+++ RECORDED INFORMATION +++
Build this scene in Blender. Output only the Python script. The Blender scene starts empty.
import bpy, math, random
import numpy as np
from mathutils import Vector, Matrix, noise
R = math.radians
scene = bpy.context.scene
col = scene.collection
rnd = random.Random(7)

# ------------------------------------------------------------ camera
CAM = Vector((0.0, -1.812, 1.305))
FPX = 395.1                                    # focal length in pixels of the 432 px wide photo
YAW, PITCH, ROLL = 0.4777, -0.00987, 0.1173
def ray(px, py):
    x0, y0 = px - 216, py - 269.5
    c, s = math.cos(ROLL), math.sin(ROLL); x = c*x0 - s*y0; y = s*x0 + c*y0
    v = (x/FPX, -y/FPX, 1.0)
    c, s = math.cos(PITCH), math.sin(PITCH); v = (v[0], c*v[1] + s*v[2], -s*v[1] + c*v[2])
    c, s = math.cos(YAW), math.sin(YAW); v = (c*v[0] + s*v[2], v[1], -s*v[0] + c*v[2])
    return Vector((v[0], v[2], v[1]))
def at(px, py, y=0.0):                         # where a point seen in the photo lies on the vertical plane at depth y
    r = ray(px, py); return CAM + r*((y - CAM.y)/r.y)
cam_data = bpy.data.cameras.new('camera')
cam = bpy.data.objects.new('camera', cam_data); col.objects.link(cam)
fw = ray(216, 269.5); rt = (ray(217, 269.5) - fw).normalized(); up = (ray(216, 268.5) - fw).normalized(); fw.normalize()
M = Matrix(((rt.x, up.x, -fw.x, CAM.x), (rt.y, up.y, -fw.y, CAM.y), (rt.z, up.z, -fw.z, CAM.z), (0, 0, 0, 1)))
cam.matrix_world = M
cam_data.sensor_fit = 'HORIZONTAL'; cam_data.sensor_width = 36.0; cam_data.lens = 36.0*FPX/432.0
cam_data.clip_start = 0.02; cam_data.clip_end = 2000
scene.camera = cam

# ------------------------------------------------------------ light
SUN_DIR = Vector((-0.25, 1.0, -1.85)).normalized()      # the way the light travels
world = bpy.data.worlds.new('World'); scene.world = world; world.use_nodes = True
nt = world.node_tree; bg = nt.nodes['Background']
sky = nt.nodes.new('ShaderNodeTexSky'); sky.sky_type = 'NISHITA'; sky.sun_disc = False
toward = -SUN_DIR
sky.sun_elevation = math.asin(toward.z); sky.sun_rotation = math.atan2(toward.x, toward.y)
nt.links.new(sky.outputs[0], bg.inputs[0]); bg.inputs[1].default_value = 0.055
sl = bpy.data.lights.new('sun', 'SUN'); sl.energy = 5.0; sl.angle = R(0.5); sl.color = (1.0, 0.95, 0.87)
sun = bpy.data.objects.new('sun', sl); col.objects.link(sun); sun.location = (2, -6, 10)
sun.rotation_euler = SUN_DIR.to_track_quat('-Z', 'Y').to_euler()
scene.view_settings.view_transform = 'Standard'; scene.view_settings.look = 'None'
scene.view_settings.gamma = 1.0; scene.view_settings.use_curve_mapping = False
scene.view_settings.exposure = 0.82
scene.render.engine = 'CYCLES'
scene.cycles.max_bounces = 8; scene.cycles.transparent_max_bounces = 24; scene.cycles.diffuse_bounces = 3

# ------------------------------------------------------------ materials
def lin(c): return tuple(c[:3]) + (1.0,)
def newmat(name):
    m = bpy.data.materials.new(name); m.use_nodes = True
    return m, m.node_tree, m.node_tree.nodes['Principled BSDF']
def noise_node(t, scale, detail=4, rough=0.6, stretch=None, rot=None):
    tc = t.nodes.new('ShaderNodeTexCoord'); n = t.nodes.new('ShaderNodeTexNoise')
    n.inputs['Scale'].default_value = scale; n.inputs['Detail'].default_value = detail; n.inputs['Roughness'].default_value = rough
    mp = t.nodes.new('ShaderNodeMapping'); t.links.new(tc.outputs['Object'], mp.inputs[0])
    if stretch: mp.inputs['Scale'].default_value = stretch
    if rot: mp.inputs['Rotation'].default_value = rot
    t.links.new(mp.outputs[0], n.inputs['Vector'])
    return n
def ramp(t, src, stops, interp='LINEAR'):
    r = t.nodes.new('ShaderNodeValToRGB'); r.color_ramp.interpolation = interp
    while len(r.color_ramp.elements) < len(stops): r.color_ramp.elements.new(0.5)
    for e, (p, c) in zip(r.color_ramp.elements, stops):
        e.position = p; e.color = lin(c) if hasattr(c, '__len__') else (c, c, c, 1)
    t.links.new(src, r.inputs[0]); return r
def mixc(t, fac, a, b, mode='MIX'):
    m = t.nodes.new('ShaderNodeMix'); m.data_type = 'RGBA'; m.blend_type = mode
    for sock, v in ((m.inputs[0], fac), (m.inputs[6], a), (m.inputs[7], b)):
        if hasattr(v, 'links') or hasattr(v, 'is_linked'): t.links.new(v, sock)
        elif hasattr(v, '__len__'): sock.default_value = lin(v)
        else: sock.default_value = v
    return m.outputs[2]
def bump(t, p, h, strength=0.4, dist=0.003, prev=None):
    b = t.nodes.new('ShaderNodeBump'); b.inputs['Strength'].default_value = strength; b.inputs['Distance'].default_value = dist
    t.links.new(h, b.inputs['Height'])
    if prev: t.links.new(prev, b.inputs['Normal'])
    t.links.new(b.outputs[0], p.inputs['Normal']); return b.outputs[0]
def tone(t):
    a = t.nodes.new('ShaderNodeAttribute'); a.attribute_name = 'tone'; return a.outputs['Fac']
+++
Print all the data exactly.

Build this scene in Blender. Output only the Python script. The Blender scene starts empty.
import bpy, math, random
import numpy as np
from mathutils import Vector, Matrix, noise
R = math.radians
scene = bpy.context.scene
col = scene.collection
rnd = random.Random(7)

# ------------------------------------------------------------ camera
CAM = Vector((0.0, -1.812, 1.305))
FPX = 395.1                                    # focal length in pixels of the 432 px wide photo
YAW, PITCH, ROLL = 0.4777, -0.00987, 0.1173
def ray(px, py):
    x0, y0 = px - 216, py - 269.5
    c, s = math.cos(ROLL), math.sin(ROLL); x = c*x0 - s*y0; y = s*x0 + c*y0
    v = (x/FPX, -y/FPX, 1.0)
    c, s = math.cos(PITCH), math.sin(PITCH); v = (v[0], c*v[1] + s*v[2], -s*v[1] + c*v[2])
    c, s = math.cos(YAW), math.sin(YAW); v = (c*v[0] + s*v[2], v[1], -s*v[0] + c*v[2])
    return Vector((v[0], v[2], v[1]))
def at(px, py, y=0.0):                         # where a point seen in the photo lies on the vertical plane at depth y
    r = ray(px, py); return CAM + r*((y - CAM.y)/r.y)
cam_data = bpy.data.cameras.new('camera')
cam = bpy.data.objects.new('camera', cam_data); col.objects.link(cam)
fw = ray(216, 269.5); rt = (ray(217, 269.5) - fw).normalized(); up = (ray(216, 268.5) - fw).normalized(); fw.normalize()
M = Matrix(((rt.x, up.x, -fw.x, CAM.x), (rt.y, up.y, -fw.y, CAM.y), (rt.z, up.z, -fw.z, CAM.z), (0, 0, 0, 1)))
cam.matrix_world = M
cam_data.sensor_fit = 'HORIZONTAL'; cam_data.sensor_width = 36.0; cam_data.lens = 36.0*FPX/432.0
cam_data.clip_start = 0.02; cam_data.clip_end = 2000
scene.camera = cam

# ------------------------------------------------------------ light
SUN_DIR = Vector((-0.25, 1.0, -1.85)).normalized()      # the way the light travels
world = bpy.data.worlds.new('World'); scene.world = world; world.use_nodes = True
nt = world.node_tree; bg = nt.nodes['Background']
sky = nt.nodes.new('ShaderNodeTexSky'); sky.sky_type = 'NISHITA'; sky.sun_disc = False
toward = -SUN_DIR
sky.sun_elevation = math.asin(toward.z); sky.sun_rotation = math.atan2(toward.x, toward.y)
nt.links.new(sky.outputs[0], bg.inputs[0]); bg.inputs[1].default_value = 0.055
sl = bpy.data.lights.new('sun', 'SUN'); sl.energy = 5.0; sl.angle = R(0.5); sl.color = (1.0, 0.95, 0.87)
sun = bpy.data.objects.new('sun', sl); col.objects.link(sun); sun.location = (2, -6, 10)
sun.rotation_euler = SUN_DIR.to_track_quat('-Z', 'Y').to_euler()
scene.view_settings.view_transform = 'Standard'; scene.view_settings.look = 'None'
scene.view_settings.gamma = 1.0; scene.view_settings.use_curve_mapping = False
scene.view_settings.exposure = 0.82
scene.render.engine = 'CYCLES'
scene.cycles.max_bounces = 8; scene.cycles.transparent_max_bounces = 24; scene.cycles.diffuse_bounces = 3

# ------------------------------------------------------------ materials
def lin(c): return tuple(c[:3]) + (1.0,)
def newmat(name):
    m = bpy.data.materials.new(name); m.use_nodes = True
    return m, m.node_tree, m.node_tree.nodes['Principled BSDF']
def noise_node(t, scale, detail=4, rough=0.6, stretch=None, rot=None):
    tc = t.nodes.new('ShaderNodeTexCoord'); n = t.nodes.new('ShaderNodeTexNoise')
    n.inputs['Scale'].default_value = scale; n.inputs['Detail'].default_value = detail; n.inputs['Roughness'].default_value = rough
    mp = t.nodes.new('ShaderNodeMapping'); t.links.new(tc.outputs['Object'], mp.inputs[0])
    if stretch: mp.inputs['Scale'].default_value = stretch
    if rot: mp.inputs['Rotation'].default_value = rot
    t.links.new(mp.outputs[0], n.inputs['Vector'])
    return n
def ramp(t, src, stops, interp='LINEAR'):
    r = t.nodes.new('ShaderNodeValToRGB'); r.color_ramp.interpolation = interp
    while len(r.color_ramp.elements) < len(stops): r.color_ramp.elements.new(0.5)
    for e, (p, c) in zip(r.color_ramp.elements, stops):
        e.position = p; e.color = lin(c) if hasattr(c, '__len__') else (c, c, c, 1)
    t.links.new(src, r.inputs[0]); return r
def mixc(t, fac, a, b, mode='MIX'):
    m = t.nodes.new('ShaderNodeMix'); m.data_type = 'RGBA'; m.blend_type = mode
    for sock, v in ((m.inputs[0], fac), (m.inputs[6], a), (m.inputs[7], b)):
        if hasattr(v, 'links') or hasattr(v, 'is_linked'): t.links.new(v, sock)
        elif hasattr(v, '__len__'): sock.default_value = lin(v)
        else: sock.default_value = v
    return m.outputs[2]
def bump(t, p, h, strength=0.4, dist=0.003, prev=None):
    b = t.nodes.new('ShaderNodeBump'); b.inputs['Strength'].default_value = strength; b.inputs['Distance'].default_value = dist
    t.links.new(h, b.inputs['Height'])
    if prev: t.links.new(prev, b.inputs['Normal'])
    t.links.new(b.outputs[0], p.inputs['Normal']); return b.outputs[0]
def tone(t):
    a = t.nodes.new('ShaderNodeAttribute'); a.attribute_name = 'tone'; return a.outputs['Fac']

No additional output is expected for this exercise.